Natural Calamity
Shunji Mori (森 俊二) is a laid-back dude.
Starting in the early 90s, or maybe some point in the 80s, he began releasing his fluffy-little-cloud grooves into the breeze, both alone and in various group configurations. The ensemble I'm focusing on here is Natural Calamity, but Group of Gods (bold name), which came later, is also excellent, and I've embedded an album of theirs at the bottom of this post.
Even though the Shibuya-kei sound was quite nebulous and all over the place—it's a state of mind, man; it's a feeling, man—I wouldn't say his music fits into it, or is even adjacent to it. It's just too subdued and relaxed, and it doesn't have a twist of kitsch or irony, at least not in the Bacharach-obsessed and Gainsbourg-devoted way that Pizzicato Five was, that Cornelius was, that Fantastic Plastic Machine was.

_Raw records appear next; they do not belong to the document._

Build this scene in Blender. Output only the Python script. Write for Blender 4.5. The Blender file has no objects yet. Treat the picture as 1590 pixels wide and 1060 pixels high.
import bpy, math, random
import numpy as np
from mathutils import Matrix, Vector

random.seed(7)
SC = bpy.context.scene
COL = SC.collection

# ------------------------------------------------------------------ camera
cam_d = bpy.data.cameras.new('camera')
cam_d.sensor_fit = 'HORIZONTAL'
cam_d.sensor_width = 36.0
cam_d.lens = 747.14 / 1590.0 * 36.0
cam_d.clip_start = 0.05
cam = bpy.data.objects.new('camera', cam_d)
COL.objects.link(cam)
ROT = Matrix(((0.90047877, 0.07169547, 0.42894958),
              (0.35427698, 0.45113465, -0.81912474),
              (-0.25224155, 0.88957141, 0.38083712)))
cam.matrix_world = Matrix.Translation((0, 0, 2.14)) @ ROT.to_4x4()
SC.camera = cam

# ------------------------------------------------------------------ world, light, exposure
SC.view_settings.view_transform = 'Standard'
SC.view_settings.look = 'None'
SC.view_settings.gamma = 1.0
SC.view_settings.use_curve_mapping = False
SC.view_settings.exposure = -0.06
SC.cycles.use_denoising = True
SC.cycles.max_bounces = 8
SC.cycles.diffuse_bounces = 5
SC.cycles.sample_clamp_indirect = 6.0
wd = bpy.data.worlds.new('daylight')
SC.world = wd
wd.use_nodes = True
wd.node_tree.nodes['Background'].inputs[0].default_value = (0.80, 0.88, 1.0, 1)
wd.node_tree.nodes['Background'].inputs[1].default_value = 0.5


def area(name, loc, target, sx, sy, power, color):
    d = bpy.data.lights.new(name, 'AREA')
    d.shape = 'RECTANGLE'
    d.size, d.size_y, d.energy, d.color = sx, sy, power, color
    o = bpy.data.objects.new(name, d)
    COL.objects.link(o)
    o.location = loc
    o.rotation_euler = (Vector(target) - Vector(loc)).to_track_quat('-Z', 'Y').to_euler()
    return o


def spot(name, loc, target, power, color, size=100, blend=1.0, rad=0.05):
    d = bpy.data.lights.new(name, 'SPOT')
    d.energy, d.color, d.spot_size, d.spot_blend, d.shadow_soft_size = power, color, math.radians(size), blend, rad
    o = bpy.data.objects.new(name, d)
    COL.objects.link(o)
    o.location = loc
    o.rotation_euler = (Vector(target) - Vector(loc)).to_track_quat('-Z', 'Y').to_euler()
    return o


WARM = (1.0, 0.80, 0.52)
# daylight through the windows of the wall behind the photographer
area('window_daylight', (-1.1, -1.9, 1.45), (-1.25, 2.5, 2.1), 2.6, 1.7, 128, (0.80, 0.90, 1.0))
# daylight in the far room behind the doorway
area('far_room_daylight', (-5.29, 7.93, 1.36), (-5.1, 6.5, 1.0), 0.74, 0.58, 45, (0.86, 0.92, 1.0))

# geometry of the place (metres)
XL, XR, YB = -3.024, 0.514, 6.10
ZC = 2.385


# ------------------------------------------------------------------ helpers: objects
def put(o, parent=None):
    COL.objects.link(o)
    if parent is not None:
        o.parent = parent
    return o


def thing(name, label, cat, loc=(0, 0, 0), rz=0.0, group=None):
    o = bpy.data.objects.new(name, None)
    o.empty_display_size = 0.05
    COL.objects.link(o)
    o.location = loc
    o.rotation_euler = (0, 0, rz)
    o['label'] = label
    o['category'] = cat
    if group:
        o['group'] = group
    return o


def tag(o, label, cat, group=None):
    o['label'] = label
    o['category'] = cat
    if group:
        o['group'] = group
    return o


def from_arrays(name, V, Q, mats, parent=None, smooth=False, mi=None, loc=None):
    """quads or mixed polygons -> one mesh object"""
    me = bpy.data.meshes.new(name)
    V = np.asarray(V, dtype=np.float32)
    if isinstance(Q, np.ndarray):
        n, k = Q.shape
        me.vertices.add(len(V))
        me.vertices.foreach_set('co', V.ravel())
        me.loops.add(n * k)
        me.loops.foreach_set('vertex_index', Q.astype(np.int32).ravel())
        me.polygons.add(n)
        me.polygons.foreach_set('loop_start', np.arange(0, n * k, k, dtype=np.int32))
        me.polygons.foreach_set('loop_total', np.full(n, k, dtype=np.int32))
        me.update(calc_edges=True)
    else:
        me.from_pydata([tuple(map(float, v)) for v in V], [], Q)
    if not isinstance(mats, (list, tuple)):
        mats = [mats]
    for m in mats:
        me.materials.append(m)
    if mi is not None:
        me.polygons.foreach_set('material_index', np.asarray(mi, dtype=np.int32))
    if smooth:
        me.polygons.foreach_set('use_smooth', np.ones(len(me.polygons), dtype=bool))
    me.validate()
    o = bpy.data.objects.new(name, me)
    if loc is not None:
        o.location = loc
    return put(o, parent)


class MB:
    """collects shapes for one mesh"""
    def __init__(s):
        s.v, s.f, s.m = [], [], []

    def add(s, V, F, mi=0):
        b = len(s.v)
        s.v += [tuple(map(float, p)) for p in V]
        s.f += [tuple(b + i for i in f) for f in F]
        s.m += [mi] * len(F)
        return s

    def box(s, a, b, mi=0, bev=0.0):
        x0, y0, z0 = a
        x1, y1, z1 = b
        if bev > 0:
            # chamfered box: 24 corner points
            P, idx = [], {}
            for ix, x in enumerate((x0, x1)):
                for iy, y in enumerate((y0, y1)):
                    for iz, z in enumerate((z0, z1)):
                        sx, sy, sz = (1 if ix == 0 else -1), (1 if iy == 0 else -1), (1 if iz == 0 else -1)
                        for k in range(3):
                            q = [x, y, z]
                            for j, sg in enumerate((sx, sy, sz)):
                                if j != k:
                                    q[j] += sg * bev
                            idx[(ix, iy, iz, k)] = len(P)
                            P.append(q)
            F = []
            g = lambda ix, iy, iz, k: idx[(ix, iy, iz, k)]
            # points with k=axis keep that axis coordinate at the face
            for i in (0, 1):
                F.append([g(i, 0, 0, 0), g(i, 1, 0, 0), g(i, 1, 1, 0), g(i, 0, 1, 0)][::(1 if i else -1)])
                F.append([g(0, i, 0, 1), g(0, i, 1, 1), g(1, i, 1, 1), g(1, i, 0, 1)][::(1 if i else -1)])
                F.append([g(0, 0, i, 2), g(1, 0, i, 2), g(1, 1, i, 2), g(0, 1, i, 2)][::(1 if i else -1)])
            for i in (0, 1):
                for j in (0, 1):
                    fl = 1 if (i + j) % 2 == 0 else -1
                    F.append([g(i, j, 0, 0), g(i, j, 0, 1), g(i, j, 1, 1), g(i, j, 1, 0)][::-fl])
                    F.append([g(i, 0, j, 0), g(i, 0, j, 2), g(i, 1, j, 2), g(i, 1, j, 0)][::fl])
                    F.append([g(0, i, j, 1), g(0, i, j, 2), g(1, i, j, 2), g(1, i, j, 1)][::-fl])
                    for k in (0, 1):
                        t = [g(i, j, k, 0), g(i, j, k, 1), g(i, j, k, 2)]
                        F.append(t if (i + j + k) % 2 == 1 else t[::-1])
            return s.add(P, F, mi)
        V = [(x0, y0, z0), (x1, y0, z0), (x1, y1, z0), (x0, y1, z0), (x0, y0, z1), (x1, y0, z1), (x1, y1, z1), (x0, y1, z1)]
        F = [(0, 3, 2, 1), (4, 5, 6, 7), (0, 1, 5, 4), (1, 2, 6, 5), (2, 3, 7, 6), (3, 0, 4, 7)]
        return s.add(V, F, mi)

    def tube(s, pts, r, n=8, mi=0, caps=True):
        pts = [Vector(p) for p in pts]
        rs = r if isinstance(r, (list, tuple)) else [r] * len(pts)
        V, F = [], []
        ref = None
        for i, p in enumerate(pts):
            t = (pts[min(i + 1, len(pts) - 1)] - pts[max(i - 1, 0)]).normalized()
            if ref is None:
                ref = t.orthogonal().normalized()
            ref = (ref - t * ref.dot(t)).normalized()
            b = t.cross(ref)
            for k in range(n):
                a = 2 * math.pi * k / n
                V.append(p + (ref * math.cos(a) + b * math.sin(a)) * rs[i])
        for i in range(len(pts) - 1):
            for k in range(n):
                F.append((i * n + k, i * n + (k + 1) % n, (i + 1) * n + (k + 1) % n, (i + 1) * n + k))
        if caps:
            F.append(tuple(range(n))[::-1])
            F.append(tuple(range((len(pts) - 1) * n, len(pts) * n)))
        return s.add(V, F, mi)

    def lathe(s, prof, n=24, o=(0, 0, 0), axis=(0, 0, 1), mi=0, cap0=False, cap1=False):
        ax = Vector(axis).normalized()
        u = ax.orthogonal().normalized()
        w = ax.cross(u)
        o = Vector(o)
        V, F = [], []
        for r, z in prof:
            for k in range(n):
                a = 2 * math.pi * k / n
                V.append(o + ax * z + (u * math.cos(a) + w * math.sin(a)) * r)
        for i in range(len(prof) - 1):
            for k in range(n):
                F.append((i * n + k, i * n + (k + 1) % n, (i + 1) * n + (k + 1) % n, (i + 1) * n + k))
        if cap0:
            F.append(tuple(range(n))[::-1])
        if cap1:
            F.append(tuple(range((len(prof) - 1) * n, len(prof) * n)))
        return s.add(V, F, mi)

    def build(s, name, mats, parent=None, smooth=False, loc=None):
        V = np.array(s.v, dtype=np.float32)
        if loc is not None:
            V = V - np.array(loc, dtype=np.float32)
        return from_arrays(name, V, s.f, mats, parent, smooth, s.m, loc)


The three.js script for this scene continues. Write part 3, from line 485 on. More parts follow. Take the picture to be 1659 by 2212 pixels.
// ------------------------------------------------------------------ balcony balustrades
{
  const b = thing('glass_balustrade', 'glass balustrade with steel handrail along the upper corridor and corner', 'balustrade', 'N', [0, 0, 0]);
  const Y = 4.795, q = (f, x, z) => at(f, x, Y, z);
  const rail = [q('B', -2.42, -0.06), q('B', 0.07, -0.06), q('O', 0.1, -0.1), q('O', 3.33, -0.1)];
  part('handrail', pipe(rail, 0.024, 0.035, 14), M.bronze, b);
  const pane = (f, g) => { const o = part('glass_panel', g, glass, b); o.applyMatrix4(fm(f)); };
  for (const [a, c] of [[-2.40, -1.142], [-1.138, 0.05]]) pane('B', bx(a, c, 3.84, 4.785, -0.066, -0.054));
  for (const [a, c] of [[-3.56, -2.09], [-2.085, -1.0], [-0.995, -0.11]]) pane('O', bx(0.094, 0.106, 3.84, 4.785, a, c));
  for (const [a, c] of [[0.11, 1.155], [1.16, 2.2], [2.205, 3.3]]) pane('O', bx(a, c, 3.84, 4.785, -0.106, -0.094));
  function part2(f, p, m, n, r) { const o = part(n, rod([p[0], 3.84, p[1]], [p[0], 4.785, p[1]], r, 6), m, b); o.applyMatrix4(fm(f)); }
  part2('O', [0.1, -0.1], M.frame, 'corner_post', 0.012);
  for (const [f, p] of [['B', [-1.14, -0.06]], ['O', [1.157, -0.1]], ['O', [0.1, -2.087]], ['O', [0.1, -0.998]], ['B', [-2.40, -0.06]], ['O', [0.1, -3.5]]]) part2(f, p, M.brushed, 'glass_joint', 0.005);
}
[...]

That said, he, like the aforementioned three, did get the attention of certain crate-diggers and Japanophiles in the West. In his case, most notably the Dust Brothers, who distributed his late-90s LP, Peach Head, on their home turf, and also did some remix work for the guy.
Supreme, sublime mellowness, an intersection of 90s flea-market beat-maker mischief, 60s exotica revival, and W. Coast hip-hop cool in the mode of, for example, Money Mark. Huh—maybe that is Shibuya-kei.